Against this background, Mur’bah celebrated the return of the local pool, now officially known as TRAC(IM). “’Owju find Wayne, Darleen?” “Oi tracked ‘im down at TRAC(IM).” The Tweed River Aquatic Centre (In Murwillumbah) features the standard Olympic Pool, toddler pool, hill slide and that’s all outside. Inside, there is a 25m pool, diving pool, hydrotherapy pool and learn to swim pool. That’s really more pools than you can poke a stick at, and the Mullumbimby men have given up keeping up. If we dug that many holes in Mullumbimby the place would look like a Swiss cheese, or Darwin after Baz Luhrman.

Amidst the crowds of swimmers enjoying a free gawp at the TRACIM celebrations, there were a few cautionary notes. Some families balked at the $14 family ticket, which is cheaper than buying four tickets at $4.50 but more expensive than getting every one to take turns lying in the bath. Others had a little grumble at the length of the lines at the water slide, but the ticket prices will soon take care of that. In fact you could say that one problem will solve the other.

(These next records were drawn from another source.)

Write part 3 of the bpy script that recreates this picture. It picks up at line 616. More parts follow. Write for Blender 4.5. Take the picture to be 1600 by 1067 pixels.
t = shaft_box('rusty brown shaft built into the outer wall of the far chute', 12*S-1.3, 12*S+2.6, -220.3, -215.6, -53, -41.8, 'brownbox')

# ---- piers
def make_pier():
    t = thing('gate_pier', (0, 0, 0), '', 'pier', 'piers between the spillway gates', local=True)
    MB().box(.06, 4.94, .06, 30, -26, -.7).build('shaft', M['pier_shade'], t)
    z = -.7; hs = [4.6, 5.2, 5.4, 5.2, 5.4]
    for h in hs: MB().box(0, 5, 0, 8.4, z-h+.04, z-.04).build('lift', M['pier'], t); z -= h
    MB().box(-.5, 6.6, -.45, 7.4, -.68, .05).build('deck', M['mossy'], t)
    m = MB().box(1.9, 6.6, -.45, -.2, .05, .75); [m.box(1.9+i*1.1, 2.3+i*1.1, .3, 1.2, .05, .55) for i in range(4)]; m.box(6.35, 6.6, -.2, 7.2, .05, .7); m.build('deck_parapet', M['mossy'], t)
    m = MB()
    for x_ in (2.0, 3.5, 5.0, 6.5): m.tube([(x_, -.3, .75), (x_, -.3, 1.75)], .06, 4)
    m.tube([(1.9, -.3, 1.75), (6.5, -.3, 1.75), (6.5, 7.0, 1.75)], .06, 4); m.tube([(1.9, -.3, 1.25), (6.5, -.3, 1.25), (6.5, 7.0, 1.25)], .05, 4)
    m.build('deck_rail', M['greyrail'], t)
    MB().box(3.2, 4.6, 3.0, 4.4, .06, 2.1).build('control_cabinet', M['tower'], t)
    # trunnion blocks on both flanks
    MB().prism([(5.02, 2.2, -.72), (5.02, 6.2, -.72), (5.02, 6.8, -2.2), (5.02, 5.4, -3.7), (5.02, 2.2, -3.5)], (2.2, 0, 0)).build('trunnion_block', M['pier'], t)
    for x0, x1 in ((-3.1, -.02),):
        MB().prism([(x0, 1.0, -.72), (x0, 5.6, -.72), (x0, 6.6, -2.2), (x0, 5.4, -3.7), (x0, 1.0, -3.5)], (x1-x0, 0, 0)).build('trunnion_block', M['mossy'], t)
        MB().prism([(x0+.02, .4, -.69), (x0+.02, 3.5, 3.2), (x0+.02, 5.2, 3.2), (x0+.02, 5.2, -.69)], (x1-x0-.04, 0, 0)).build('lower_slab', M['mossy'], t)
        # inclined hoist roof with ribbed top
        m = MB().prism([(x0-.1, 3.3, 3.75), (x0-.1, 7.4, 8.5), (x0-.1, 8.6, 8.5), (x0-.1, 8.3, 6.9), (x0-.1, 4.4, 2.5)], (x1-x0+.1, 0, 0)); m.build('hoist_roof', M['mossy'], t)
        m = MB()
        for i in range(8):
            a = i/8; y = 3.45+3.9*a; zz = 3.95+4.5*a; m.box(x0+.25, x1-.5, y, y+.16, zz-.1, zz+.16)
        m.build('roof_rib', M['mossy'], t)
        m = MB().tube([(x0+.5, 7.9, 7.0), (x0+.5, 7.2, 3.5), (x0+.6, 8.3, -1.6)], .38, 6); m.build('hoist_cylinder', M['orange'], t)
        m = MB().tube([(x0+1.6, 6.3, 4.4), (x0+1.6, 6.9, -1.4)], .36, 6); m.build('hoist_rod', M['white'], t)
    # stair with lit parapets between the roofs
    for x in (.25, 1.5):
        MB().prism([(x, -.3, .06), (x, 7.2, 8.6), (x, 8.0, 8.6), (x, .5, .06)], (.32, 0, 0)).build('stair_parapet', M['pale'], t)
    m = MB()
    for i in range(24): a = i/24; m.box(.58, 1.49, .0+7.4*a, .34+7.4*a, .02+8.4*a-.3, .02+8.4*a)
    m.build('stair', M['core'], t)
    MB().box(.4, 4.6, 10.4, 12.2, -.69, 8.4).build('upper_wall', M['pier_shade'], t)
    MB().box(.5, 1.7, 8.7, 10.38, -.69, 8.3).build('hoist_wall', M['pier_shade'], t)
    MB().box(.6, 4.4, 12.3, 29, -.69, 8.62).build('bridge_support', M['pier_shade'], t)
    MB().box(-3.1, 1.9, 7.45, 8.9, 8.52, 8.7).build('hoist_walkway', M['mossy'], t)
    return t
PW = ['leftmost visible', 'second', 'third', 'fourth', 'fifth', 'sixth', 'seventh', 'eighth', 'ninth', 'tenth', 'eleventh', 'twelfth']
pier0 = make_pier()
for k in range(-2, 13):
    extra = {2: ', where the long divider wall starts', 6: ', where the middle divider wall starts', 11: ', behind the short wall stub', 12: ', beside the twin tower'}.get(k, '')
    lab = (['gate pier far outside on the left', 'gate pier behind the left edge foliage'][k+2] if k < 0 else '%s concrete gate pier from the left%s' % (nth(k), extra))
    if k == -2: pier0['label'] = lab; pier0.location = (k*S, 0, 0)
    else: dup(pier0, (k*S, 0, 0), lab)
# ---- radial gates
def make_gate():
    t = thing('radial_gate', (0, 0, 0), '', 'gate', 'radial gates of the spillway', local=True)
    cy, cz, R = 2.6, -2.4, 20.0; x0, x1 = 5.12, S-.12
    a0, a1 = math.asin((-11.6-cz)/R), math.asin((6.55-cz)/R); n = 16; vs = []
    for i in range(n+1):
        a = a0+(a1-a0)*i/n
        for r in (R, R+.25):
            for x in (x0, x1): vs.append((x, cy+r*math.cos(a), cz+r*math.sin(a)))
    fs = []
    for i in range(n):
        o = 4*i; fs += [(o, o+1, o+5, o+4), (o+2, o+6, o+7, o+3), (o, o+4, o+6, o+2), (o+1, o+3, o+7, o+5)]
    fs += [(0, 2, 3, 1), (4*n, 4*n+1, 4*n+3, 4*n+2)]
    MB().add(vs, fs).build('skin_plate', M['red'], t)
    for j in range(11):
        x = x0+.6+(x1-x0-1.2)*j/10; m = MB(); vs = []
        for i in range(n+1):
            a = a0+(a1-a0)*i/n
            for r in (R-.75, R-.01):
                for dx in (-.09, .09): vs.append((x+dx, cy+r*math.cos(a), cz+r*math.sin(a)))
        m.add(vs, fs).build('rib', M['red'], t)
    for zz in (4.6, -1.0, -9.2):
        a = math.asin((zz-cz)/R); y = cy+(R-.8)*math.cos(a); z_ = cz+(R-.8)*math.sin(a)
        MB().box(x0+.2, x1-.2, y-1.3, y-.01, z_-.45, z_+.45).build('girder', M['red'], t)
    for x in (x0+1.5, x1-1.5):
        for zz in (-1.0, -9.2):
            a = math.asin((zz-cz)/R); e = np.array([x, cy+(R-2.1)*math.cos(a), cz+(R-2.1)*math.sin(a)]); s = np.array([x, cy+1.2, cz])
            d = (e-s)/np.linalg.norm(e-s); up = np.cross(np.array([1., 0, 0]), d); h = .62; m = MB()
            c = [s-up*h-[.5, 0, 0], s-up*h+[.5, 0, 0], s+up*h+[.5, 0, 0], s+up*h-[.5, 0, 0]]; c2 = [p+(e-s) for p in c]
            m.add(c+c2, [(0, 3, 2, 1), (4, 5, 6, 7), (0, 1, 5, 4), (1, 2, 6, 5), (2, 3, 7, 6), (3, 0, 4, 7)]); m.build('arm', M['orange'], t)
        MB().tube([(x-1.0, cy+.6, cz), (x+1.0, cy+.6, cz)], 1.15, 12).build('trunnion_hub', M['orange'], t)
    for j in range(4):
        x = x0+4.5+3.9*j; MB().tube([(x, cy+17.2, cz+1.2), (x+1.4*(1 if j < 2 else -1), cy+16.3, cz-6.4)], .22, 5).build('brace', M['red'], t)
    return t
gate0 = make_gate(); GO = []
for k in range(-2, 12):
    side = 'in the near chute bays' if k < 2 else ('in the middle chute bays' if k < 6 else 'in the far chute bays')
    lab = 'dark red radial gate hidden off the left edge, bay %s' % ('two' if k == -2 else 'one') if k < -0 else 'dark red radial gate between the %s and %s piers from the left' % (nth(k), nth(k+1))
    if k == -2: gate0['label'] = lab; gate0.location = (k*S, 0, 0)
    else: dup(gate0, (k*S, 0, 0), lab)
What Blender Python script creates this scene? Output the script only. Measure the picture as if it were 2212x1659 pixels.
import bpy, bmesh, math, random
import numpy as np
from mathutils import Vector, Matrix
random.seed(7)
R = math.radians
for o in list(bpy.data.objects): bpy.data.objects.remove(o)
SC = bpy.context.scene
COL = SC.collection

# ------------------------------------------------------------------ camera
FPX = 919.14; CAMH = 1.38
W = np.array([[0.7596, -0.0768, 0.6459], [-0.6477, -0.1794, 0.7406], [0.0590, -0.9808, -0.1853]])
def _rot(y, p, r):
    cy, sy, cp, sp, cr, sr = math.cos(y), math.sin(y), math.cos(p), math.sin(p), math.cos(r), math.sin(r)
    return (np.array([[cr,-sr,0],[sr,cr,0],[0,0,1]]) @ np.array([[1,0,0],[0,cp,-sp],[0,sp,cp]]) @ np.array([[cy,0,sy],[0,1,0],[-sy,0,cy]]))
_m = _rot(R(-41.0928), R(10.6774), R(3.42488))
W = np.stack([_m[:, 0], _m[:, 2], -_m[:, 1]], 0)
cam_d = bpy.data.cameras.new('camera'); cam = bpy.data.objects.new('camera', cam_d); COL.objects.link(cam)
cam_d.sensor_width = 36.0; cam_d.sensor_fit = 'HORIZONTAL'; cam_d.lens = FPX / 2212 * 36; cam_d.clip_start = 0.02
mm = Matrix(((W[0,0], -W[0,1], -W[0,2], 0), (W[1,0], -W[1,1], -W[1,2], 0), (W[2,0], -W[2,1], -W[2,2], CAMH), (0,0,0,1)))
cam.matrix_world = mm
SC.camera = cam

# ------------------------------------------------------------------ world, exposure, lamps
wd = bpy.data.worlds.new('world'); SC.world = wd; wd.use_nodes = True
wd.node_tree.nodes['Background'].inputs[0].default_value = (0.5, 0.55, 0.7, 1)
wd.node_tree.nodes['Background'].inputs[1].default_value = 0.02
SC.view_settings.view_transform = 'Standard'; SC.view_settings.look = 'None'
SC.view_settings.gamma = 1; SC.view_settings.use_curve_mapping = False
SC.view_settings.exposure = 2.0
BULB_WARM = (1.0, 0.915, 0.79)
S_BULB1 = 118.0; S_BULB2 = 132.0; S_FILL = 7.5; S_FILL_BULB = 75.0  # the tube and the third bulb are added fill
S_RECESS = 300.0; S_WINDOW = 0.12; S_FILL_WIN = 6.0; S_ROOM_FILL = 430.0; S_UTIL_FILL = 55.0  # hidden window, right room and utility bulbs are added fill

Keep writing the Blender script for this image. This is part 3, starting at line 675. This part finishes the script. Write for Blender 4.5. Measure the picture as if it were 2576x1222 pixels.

The deepest fears come from those with bitter experience. A number of parents in the tragic position of having buried a child are concerned about the lack of safety fences around the toddler pool. Ironically, in the same issue of the Tweed Daily News that celebrated the pool opening another story ran under the heading, Third child drowns in horror week. Safety fences are a legal requirement to prevent tragedies, which often happen in neighbour’s pools. No-one, least of all me, Dear Reader, likes over regulation but most suburban pools do have fences around the toddler zone. It allows a parent with more than one child, or a less able grandparent, to glance at a magazine once every fifteen minutes and let the child off the leash for five minutes every hour. For the sake of those people, I encourage our councillors and pool managers to fence the toddlers in. Besides, it’s so much fun taunting them with ice-creams from outside the fence.